Catégories professionnelles – critères d’ordre et PSE : la mauvaise définition entraîne la nullité.
Le 8 octobre 2015 (CAA Versailles, 4e ch., 8 octobre 2015, n° 15VE02312), la cour administrative d’appel de Versailles a annulé l’homologation du plan de sauvegarde de l’emploi (PSE) de SAP France, considérant que l’employeur n’avait pas défini correctement les catégories professionnelles servant de cadre d’application aux critères d’ordre des licenciements.
Il est de principe que les critères d’ordre des licenciements s’appliquent par « catégorie professionnelle » : c’est parmi les salariés relevant de la même catégorie, que s’opérera le choix, objectif, entre ceux qui quitteront l’entreprise et ceux qui seront épargnés par la procédure. La notion de catégorie professionnelle, évoquée par le Code du travail (C. trav., art. L. 1233-5, L. 1233-24-2), n’a toutefois pas reçu de définition légale et c’est donc la jurisprudence judiciaire qui s’est, la première, attelée à cette tâche, en liant similitude des fonctions et formation professionnelle commune. Dans cet arrêt du 8 octobre, la cour administrative d’appel (CAA) de Versailles s’approprie la définition du juge judiciaire et fait entrer cet élément dans le contrôle de la Direccte lorsque la procédure de licenciements collectifs nécessite la mise en œuvre d’un PSE. L’employeur doit alors veiller à procéder au bon découpage et à ne pas multiplier artificiellement le nombre de catégories professionnelles, au risque de se voir refuser l’homologation ou, comme en l’espèce, de voir celle-ci annulée par le juge administratif.
Pour la CAA, « appartiennent à une même catégorie professionnelle, au sens de l’article L. 1233-5 du Code du travail, les salariés qui exercent des fonctions de même nature et qui ont une formation commune ». Au besoin, cette formation commune peut résulter d’une action d’adaptation, l’arrêt ajoutant, en effet, que « doivent être regroupés au sein d’une même catégorie professionnelle tous les emplois accessibles à tous les salariés de l’entreprise moyennant, le cas échéant, une formation d’adaptation ».
Il s’agit d’une reprise des termes de la jurisprudence Samaritaine, selon laquelle « la notion de catégories professionnelles, qui sert de base à l’établissement de l’ordre des licenciements, concerne l’ensemble des salariés qui exercent, au sein de l’entreprise, des fonctions de même nature supposant une formation professionnelle commune » (Cass. soc., 13 février 1997, n° 95-16.648).
Sur la base de cette définition, la CAA reproche ici à l’employeur d’avoir artificiellement réparti entre plusieurs catégories professionnelles, des emplois qui auraient dû être regroupés au sein d’une même catégorie, empêchant ainsi l’application pleine et entière des critères d’ordre.
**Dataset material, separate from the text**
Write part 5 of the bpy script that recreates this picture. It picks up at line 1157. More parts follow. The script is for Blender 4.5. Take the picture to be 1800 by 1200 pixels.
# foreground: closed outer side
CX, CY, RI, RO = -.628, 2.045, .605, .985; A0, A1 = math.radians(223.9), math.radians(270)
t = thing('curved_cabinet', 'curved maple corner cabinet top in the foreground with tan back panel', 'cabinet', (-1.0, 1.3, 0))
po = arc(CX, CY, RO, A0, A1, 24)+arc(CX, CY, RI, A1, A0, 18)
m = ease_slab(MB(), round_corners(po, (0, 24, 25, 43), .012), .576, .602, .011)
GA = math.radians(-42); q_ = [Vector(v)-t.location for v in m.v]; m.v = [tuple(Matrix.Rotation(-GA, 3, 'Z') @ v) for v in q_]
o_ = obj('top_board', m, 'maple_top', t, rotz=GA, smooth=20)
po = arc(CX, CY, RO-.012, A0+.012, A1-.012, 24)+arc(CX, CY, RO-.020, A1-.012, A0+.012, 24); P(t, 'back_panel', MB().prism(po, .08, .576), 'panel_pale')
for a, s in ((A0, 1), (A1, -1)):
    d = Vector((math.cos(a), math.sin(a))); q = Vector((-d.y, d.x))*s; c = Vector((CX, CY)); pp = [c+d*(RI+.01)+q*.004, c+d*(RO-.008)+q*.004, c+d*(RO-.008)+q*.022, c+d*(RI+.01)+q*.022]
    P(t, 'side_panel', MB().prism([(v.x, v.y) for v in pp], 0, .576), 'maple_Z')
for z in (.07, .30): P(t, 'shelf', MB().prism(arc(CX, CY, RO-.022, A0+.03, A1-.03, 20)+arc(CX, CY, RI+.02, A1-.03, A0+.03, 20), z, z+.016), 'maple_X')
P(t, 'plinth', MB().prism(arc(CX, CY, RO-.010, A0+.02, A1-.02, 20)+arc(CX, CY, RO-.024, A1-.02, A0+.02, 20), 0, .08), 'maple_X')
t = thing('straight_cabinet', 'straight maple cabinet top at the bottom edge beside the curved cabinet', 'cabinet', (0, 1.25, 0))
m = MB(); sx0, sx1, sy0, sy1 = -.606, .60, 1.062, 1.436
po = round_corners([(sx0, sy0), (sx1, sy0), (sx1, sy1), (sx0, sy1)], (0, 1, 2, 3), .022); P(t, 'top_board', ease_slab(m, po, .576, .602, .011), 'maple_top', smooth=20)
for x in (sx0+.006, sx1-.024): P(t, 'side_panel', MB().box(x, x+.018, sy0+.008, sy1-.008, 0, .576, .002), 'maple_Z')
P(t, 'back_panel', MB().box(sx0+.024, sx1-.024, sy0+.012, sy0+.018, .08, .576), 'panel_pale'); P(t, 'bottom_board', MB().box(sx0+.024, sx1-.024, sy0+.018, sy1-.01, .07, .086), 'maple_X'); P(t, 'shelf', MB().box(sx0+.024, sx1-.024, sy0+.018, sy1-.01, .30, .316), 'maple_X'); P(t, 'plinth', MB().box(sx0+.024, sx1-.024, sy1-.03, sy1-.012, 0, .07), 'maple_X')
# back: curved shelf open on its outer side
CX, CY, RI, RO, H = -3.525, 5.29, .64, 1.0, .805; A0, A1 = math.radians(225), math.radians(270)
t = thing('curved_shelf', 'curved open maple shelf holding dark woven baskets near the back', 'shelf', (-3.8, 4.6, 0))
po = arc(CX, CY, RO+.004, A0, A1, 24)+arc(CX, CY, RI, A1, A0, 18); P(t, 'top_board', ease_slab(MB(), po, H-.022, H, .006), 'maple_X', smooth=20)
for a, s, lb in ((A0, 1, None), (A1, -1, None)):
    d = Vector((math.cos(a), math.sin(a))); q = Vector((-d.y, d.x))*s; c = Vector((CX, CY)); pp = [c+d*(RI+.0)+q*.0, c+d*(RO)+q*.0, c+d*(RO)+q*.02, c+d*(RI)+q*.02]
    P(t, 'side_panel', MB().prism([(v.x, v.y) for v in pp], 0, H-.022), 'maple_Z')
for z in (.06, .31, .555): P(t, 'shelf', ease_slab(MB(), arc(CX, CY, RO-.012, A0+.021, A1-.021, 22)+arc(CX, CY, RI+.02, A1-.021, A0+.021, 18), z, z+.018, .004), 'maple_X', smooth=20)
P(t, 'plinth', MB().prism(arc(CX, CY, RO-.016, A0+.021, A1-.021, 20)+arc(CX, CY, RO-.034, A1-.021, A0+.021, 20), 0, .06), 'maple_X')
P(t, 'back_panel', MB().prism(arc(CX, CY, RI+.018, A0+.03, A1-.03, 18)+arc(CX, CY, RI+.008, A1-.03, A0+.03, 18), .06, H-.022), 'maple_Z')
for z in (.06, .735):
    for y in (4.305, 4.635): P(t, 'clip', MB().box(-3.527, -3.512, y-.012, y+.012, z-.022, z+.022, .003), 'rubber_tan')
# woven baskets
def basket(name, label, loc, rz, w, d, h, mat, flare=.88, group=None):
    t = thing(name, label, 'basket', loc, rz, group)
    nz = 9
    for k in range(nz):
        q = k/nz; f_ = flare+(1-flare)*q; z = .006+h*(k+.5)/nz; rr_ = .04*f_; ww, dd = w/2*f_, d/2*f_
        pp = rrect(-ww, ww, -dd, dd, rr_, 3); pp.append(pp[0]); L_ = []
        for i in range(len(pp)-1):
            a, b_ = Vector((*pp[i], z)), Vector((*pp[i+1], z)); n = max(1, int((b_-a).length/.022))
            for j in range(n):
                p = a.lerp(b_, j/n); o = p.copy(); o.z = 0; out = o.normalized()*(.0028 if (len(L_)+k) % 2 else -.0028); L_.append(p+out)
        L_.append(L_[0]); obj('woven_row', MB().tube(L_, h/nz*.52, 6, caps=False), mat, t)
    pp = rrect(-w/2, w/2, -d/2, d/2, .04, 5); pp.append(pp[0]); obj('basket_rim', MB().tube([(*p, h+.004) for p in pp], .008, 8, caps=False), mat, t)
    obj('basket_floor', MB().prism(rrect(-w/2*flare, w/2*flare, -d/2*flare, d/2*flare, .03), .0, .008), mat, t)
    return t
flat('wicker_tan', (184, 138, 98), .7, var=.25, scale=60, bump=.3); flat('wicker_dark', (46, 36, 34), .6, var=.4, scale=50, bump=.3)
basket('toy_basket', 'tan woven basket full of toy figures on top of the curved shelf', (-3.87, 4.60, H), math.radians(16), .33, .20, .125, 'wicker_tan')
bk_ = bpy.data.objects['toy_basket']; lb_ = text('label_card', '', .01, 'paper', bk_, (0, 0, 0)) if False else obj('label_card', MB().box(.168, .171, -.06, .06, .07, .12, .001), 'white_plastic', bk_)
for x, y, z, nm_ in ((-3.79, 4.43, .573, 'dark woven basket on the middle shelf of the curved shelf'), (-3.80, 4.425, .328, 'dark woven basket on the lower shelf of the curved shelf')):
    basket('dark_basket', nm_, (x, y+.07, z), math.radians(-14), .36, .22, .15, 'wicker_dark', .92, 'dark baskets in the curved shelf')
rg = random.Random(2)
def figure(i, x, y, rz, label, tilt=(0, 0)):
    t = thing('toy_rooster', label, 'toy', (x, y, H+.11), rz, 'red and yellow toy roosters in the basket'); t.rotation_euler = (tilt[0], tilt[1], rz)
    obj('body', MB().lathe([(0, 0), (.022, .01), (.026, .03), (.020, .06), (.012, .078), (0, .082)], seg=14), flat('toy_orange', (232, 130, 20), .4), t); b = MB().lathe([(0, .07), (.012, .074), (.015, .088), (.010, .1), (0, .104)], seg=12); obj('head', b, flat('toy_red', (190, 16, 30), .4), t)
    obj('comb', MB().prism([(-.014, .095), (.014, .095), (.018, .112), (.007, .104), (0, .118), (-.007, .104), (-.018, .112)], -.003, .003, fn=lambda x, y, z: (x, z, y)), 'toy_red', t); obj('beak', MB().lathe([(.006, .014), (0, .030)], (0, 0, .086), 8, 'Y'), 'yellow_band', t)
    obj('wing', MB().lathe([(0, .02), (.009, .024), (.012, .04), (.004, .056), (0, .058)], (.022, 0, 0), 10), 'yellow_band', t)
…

À titre d’exemple, l’arrêt constate que « les emplois de « business development chief expert » et “business development expert”, qui sont classés dans la catégorie “expert support vente”, et les emplois de “business development senior specialist” et de “business development specialist” qui relèvent de la catégorie « support vente », auraient dû, au regard des fonctions et du niveau de formation et d’expérience requis pour chacun d’eux, figurer dans une même catégorie ». Le risque est, en effet, en définissant des catégories professionnelles multiples et réduites, de prédéterminer les salariés à licencier, alors même que le licenciement économique est par définition non inhérent à la personne du salarié (C. trav., art. L. 1233-3).
La sanction d’une définition incorrecte :
« En répartissant les postes impactés par le plan de sauvegarde de l’emploi entre des types d’emplois qui ne répondent pas à la notion de catégorie professionnelle », l’entreprise est considérée comme ayant méconnu les dispositions relatives à l’ordre des licenciements (C. trav., art. L. 1233-5). En conséquence, « le Direccte n’aurait pas dû homologuer le document unilatéral » et sa décision est annulée.
Cet arrêt permet aux salariés licenciés de saisir le juge prud’homal afin d’obtenir des dommages-intérêts.
CAA Versailles, 4e ch., 8 octobre 2015, n° 15VE02312.